Pas la langue de bois, le monsieur. Mais pas avare de compliments non plus. Ainsi, il ne tarit pas d'éloges au sujet de Fisher Stevens, «un homme de coeur, extrêmement généreux, qui comprend les acteurs. C'est une combinaison que vous voyez rarement».

Voilà qui ferait plaisir au réalisateur qui, rencontré plus tard, a mentionné à quel point il avait été impressionné, au départ, par le trio qu'il avait à diriger. «Au début, j'étais intimidé et terrifié. Mais ça a disparu quand je me suis rendu compte à quel point ils étaient là dans un seul but: faire le meilleur boulot possible. C'est formidable de voir à quel point ils sont encore engagés dans ce qu'ils font, à cette étape de leur carrière.»

Une carrière à laquelle Al Pacino n'envisage pas, en tout cas pas prochainement, de mettre un point final. Il vient de terminer le tournage du téléfilm consacré à Phil Spector, écrit et réalisé par David Mamet. La présence du dramaturge est un gros plus pour lui, car le théâtre est sa passion. Il l'alliera d'ailleurs à son amour du septième art lorsqu'il tiendra le rôle-titre dans le King Lear de Shakespeare revisité pour le grand écran par Michael Radford.

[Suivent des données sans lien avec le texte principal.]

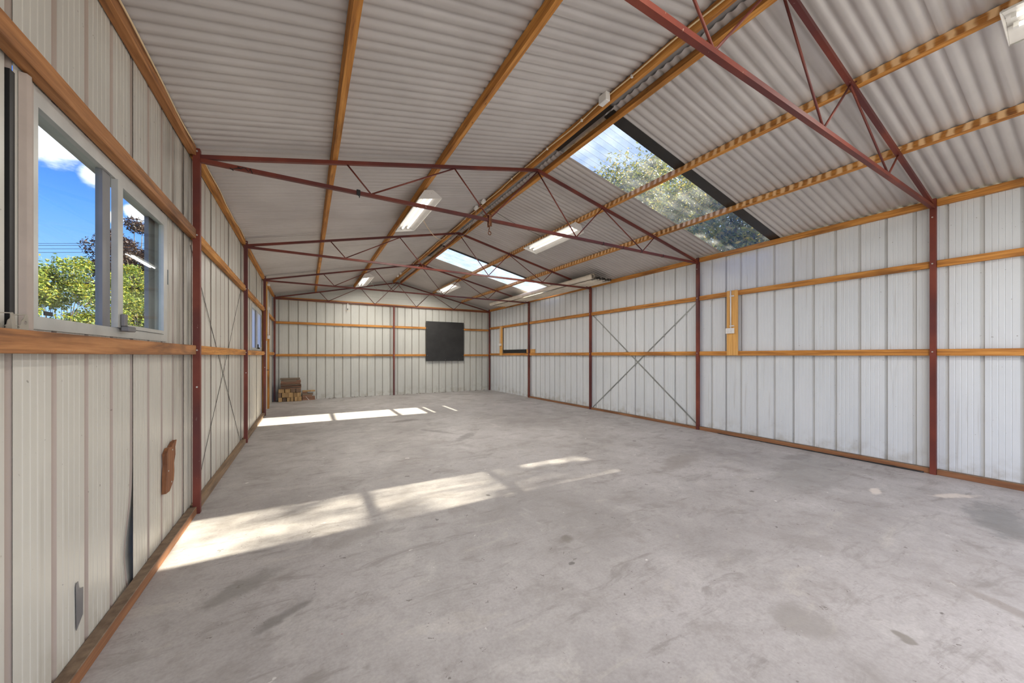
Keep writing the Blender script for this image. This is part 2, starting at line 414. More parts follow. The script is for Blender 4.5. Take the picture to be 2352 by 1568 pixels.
# ------------------------------------------------------------------ wall sheets
def profile(u0, u1, phase, pitch=.254, rib=.037, depth=.018, cover=4, extra=()):
    """points (u, outward offset) of pan-and-rib sheet; list of sheets"""
    sheets = []; k = math.floor((u0 - phase) / (pitch * cover))
    while phase + k * pitch * cover < u1:
        s0 = phase + k * pitch * cover; s1 = s0 + pitch * cover + .05; pts = []; e2 = s0 + pitch * cover
        def P(u, d): pts.append((u, d + .005 * (u - s0) / (pitch * cover)))
        P(s0 + rib * .8, .0)
        for j in range(cover):
            r0 = s0 + j * pitch
            if j > 0:
                P(r0, 0); P(r0 + .005, depth); P(r0 + rib - .005, depth); P(r0 + rib, 0)
            w = (pitch - rib) / 5
            for q in range(1, 5):
                c = r0 + rib + w * q; P(c - .004, 0); P(c, .0030); P(c + .004, 0)
        e = s0 + pitch * cover; P(e, 0); P(e + .005, depth); P(e + rib - .005, depth); P(e + rib, 0); P(e + rib + .19, .002)
        for x in extra:
            if s0 + rib * .8 < x < e + rib:
                i = next(i for i in range(len(pts)) if pts[i][0] > x); a, c2 = pts[i - 1], pts[i]
                t = (x - a[0]) / (c2[0] - a[0]); pts.insert(i, (x, a[1] + (c2[1] - a[1]) * t))
        pts2 = [p for p in pts if u0 <= p[0] <= u1]
        if pts2 and pts[-1][0] > u1: pts2.append((u1, pts2[-1][1]))
        if pts2 and pts[0][0] < u0: pts2.insert(0, (u0, pts2[0][1]))
        if len(pts2) > 1: sheets.append(pts2)
        k += 1
    return sheets
def wall(name, mat, sheets, place, ztop, holes=(), levels=(0.0,), dent=None):
    b = MB(); ribs = []
    for pts in sheets:
        for (u0, d0), (u1, d1) in zip(pts, pts[1:]):
            um = (u0 + u1) / 2; top = (ztop(u0), ztop(u1))
            cuts = [(h[2], h[3]) for h in holes if h[0] <= um <= h[1]]
            zs = [(z, z) for z in levels]
            segs = []; z = 0.
            for (a, c) in sorted(cuts): segs.append((z, a)); z = c
            segs.append((z, None))
            for (a, c) in segs:
                lv = [a] + [l for l in levels if l > a + 1e-4 and (c is None or l < c - 1e-4)]
                rows = [(x, x) for x in lv] + [((c, c) if c is not None else top)]
                for (za, zb), (zc, zd) in zip(rows, rows[1:]):
                    q = [(u0, d0, za), (u1, d1, zb), (u1, d1, zd), (u0, d0, zc)]
                    if dent: q = [(u, d + dent(u, d, z, pts), z) for (u, d, z) in q]
                    b.add([place(*p) for p in q], [(0, 1, 2, 3)]); ribs.append(1 if max(d0, d1) > .010 else 0)
    o = b.build(name, mat, loc=(0, 0, 0)); o.data.materials.append(M[name + '_rib'] if name + '_rib' in M else M['wall_back_rib'])
    o.data.polygons.foreach_set('material_index', ribs); return struct(o)
W1 = (2.066, 3.568, 1.50, 2.425); W2 = (8.325, 9.998, 1.50, 2.385); DOOR = (10.20, 11.36, 0.0, 2.36)
def dent(u, d, z, pts):
    e = pts[-1][0] - .19
    if abs(e - 2.99) > .15: return 0.
    a = math.exp(-((z - .22) / .26) ** 2) * .032 * max(0., min(1., 1 - (e - u) / .30)) ** 1.5
    return a
shL = profile(YF, YB, 1.945 - 4.064, extra=(W1[0], W1[1], W2[0], W2[1], DOOR[0], DOOR[1]))
wall('wall_left', M['wall_left'], shL, lambda u, d, z: (WL - d, u, z), lambda u: roofz(WL) - .006,
     holes=(W1, W2, DOOR), levels=(0., .1, .2, .3, .4, .5, .6, .75, .9), dent=dent)
shR = profile(YF, YB, 1.642 - .018 - 4.064)
wall('wall_right', M['wall_right'], shR, lambda u, d, z: (WR + d, u, z), lambda u: roofz(WR) - .015)
shB = profile(WL - .035, WR + .035, -.760, extra=(XC,))
wall('wall_back', M['wall_back'], shB, lambda u, d, z: (u, YB + d, z), lambda u: 3.16)
# gable: sheets laid the other way above the eave beam
b = MB(); z = 3.15
prof = []
while z < 4.06:
    prof += [(z, 0.), (z + .045, 0), (z + .048, .002), (z + .051, 0)]; z += .051
    if abs(z - 3.40) < .03: prof += [(z, 0), (z + .001, -.010), (z + .012, -.010), (z + .013, 0)]; z += .014
for (za, da), (zb, db) in zip(prof, prof[1:]):
    def xs(z):
        h = max(0., (z - roofz(WL)) / TAN); return WL + h, WR - h
    (a, c), (e, f) = xs(za), xs(zb)
    if a >= c: break
    if e > f: e = f = XC
    b.add([(a, YB + .004 + da, za), (c, YB + .004 + da, za), (f, YB + .004 + db, zb), (e, YB + .004 + db, zb)], [(0, 1, 2, 3)])
o = struct(b.build('wall_gable', M['gable'], loc=(0, 0, 0)))
# open front end behind the camera: piers, lintel and gable round the big doorway
b = MB(); b.box(WL - .02, -.30, YF - .05, YF, 0, 3.23); b.box(5.9, WR + .02, YF - .05, YF, 0, 3.23); b.box(-.30, 5.9, YF - .05, YF, 2.95, 3.23)
b.poly([[(WL, YF, 3.23), (WR, YF, 3.23), (XC, YF, 4.04)]], (0, -.05, 0))
struct(b.build('wall_front', M['wall_back'], loc=(0, 0, 0)))

# ------------------------------------------------------------------ roof sheets
AMP = .0085; PITCH = .0915
def corr(y, phase=0.): return 2 * AMP * (.5 - .5 * math.cos(2 * math.pi * (y - phase) / PITCH)) ** 1.7
def roof_part(side, y0, y1, x_in, x_out, name, mat, lap=True, dz=0.):
    b = MB(); cov = PITCH * 8; k0 = math.floor(y0 / cov)
    xs = [x_out, x_in]
    segs = [(max(y0, k * cov), min(y1, (k + 1) * cov + .02), k * cov) for k in range(k0, int(y1 / cov) + 1)] if lap else [(y0, y1, y0)]
    for (a, c, base) in segs:
        if c - a < .03: continue
        n = max(2, int((c - a) / (PITCH / 10))); ys = [a + (c - a) * i / n for i in range(n + 1)]
        vs = []; ph = base if lap else 0.
        for y in ys:
            lift = .004 * (1 - (y - base) / cov) if lap else 0.
            for x in xs: vs.append((x, y, roofz(x) + corr(y) + lift + dz))
        b.add(vs, [(2 * i, 2 * i + 1, 2 * i + 3, 2 * i + 2) for i in range(n)])
    return struct(b.build(name, mat, loc=(0, 0, 0), smooth=True))
roof_part('L', YF - .1, YB + .12, 2.72, -1.06, 'ceiling', M['roof'])
SK1 = (2.93, 3.74); SK2 = (8.41, 9.46)
for i, (a, c) in enumerate(((YF - .1, SK1[0]), (SK1[1], SK2[0]), (SK2[1], YB + .12))):
    roof_part('R', a, c, 2.846, 6.50, 'ceiling', M['roof'])
roof_part('R', SK1[0] - .05, SK1[1] + .06, 2.90, 6.50, 'window_3', M['poly'], lap=False, dz=.004)
roof_part('R', SK2[0] - .05, SK2[1] + .06, 2.90, 6.50, 'window_4', M['poly'], lap=False, dz=.004)
def slope_strip(y0, y1, xa, xb, dz, th, name, mat):
    b = MB(); za, zb = roofz(xa) + dz, roofz(xb) + dz
    b.add([(xa, y0, za), (xb, y0, zb), (xb, y1, zb), (xa, y1, za), (xa, y0, za + th), (xb, y0, zb + th), (xb, y1, zb + th), (xa, y1, za + th)],
          [(0, 3, 2, 1), (4, 5, 6, 7), (0, 1, 5, 4), (1, 2, 6, 5), (2, 3, 7, 6), (3, 0, 4, 7)])
    return struct(b.build(name, mat))
slope_strip(2.815, 2.955, 2.86, 6.55, -.010, .008, 'trim_1', M['flashing'])
slope_strip(8.34, 8.415, 2.86, 6.55, -.010, .008, 'trim_2', M['flashing'])
# ridge cap, folded
b = MB()
for (xa, xb) in ((2.60, XC), (XC, 2.966)):
    h = [roofz(xa) + .034, roofz(xb) + .034]
    if xb == XC: h[1] = 4.075
    else: h[0] = 4.075
    b.add([(xa, YF - .1, h[0]), (xb, YF - .1, h[1]), (xb, YB + .12, h[1]), (xa, YB + .12, h[0])], [(0, 1, 2, 3)])
struct(b.build('trim_3', M['cap'], loc=(0, 0, 0)))
b = MB(); b.bar((XC, 2.80, 4.05), (XC, 3.76, 4.05), .13, .006); struct(b.build('trim_4', M['flashing']))
b = MB(); b.bar((XC, 8.35, 4.05), (XC, 9.46, 4.05), .13, .006); struct(b.build('trim_5', M['flashing']))

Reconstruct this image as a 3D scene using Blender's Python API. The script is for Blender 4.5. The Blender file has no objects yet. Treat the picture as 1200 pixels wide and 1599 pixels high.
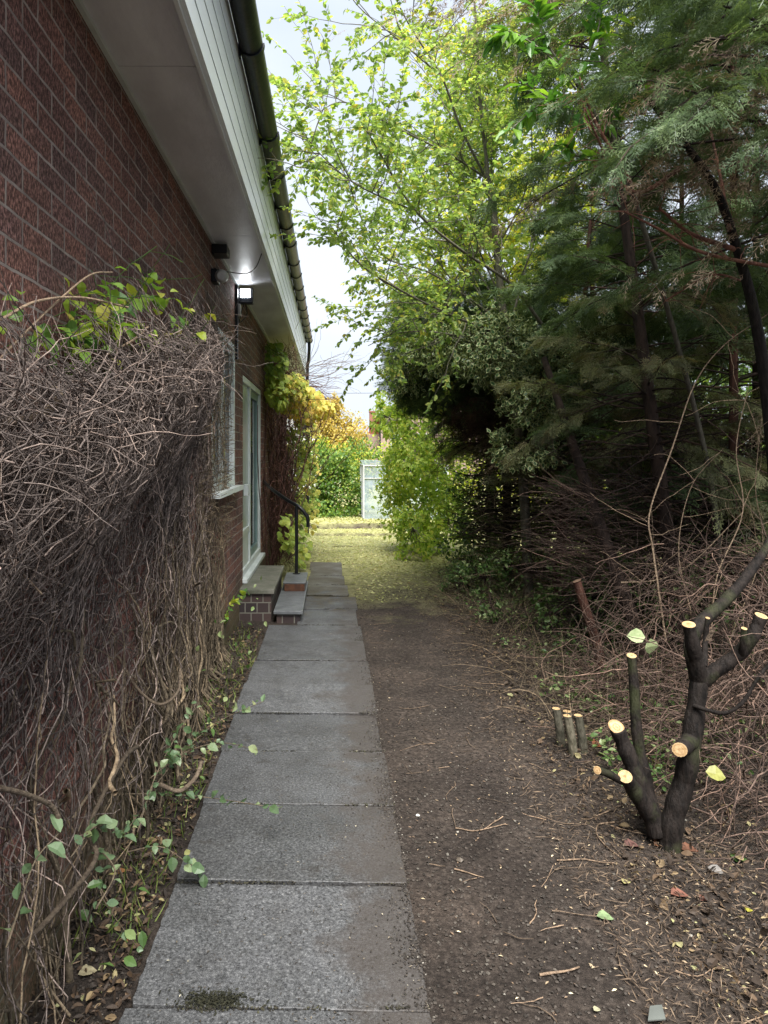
import bpy, math
import numpy as np
from mathutils import Vector, noise as mnoise
R = math.radians
rng = np.random.default_rng(11)
S = bpy.context.scene

# ------------------------------------------------------------------ camera, sky, sun, exposure
cam = bpy.data.cameras.new('camera'); cam_o = bpy.data.objects.new('camera', cam)
S.collection.objects.link(cam_o)
cam_o.location = (0, 0, 1.7); cam_o.rotation_euler = (R(90), 0, 0)
cam.sensor_fit = 'VERTICAL'; cam.sensor_height = 24; cam.lens = 1120/1599*24
cam.shift_x = 82/1599; cam.shift_y = -92.5/1599
cam.clip_start = 0.05; cam.clip_end = 2000
S.camera = cam_o
SUN_EL, SUN_AZ = R(60), R(172)
w = bpy.data.worlds.new('World'); S.world = w; w.use_nodes = True
wn = w.node_tree.nodes; wl = w.node_tree.links
bg = wn['Background']
sky = wn.new('ShaderNodeTexSky'); sky.sky_type = 'NISHITA'; sky.sun_disc = False
sky.sun_elevation = SUN_EL; sky.sun_rotation = SUN_AZ; sky.dust_density = 3; sky.altitude = 50
tc = wn.new('ShaderNodeTexCoord'); mp = wn.new('ShaderNodeMapping'); mp.inputs['Scale'].default_value = (1, 1, 2.2)
nz = wn.new('ShaderNodeTexNoise'); nz.inputs['Scale'].default_value = 1.6; nz.inputs['Detail'].default_value = 6
cr = wn.new('ShaderNodeValToRGB')
cr.color_ramp.elements[0].position = .35; cr.color_ramp.elements[0].color = (4.4, 5.0, 6.0, 1)
cr.color_ramp.elements[1].position = .66; cr.color_ramp.elements[1].color = (5.9, 6.3, 7.0, 1)
mx = wn.new('ShaderNodeMix'); mx.data_type = 'RGBA'; mx.inputs[0].default_value = .88
wl.new(tc.outputs['Generated'], mp.inputs['Vector']); wl.new(mp.outputs[0], nz.inputs['Vector'])
wl.new(nz.outputs[0], cr.inputs[0]); wl.new(sky.outputs[0], mx.inputs[6]); wl.new(cr.outputs[0], mx.inputs[7])
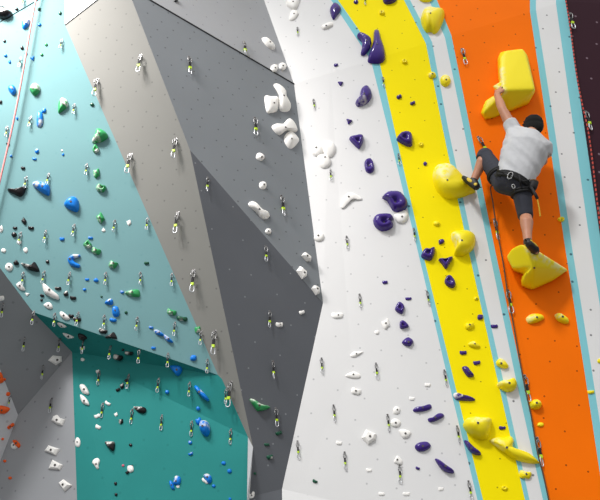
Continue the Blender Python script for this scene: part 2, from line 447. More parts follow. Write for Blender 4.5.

Pas de nouvelle pause en vue, donc, pour celui qui se décrit comme «un acteur, point». «Je ne peux pas ignorer que certaines personnes me voient comme une star, mais je suis un acteur avant tout. Et, pour moi, faire du cinéma et faire du théâtre, ça signifie une chose: j'ai eu beaucoup de chance. Et je ne l'oublie jamais.»

Un acteur, point. D'accord. Un vétéran, aussi? «Non, pouffe-t-il, je n'ai pas fait la guerre.» Il préfère «légende vivante», alors? Rires. «Non! Bon, enfin... si vous y tenez.» Nouveaux rires. Oui, il est vraiment cool, Al Pacino.

Stand Up Guys a pris l'affiche hier.

Les frais de voyage ont été payés par Les Films Séville.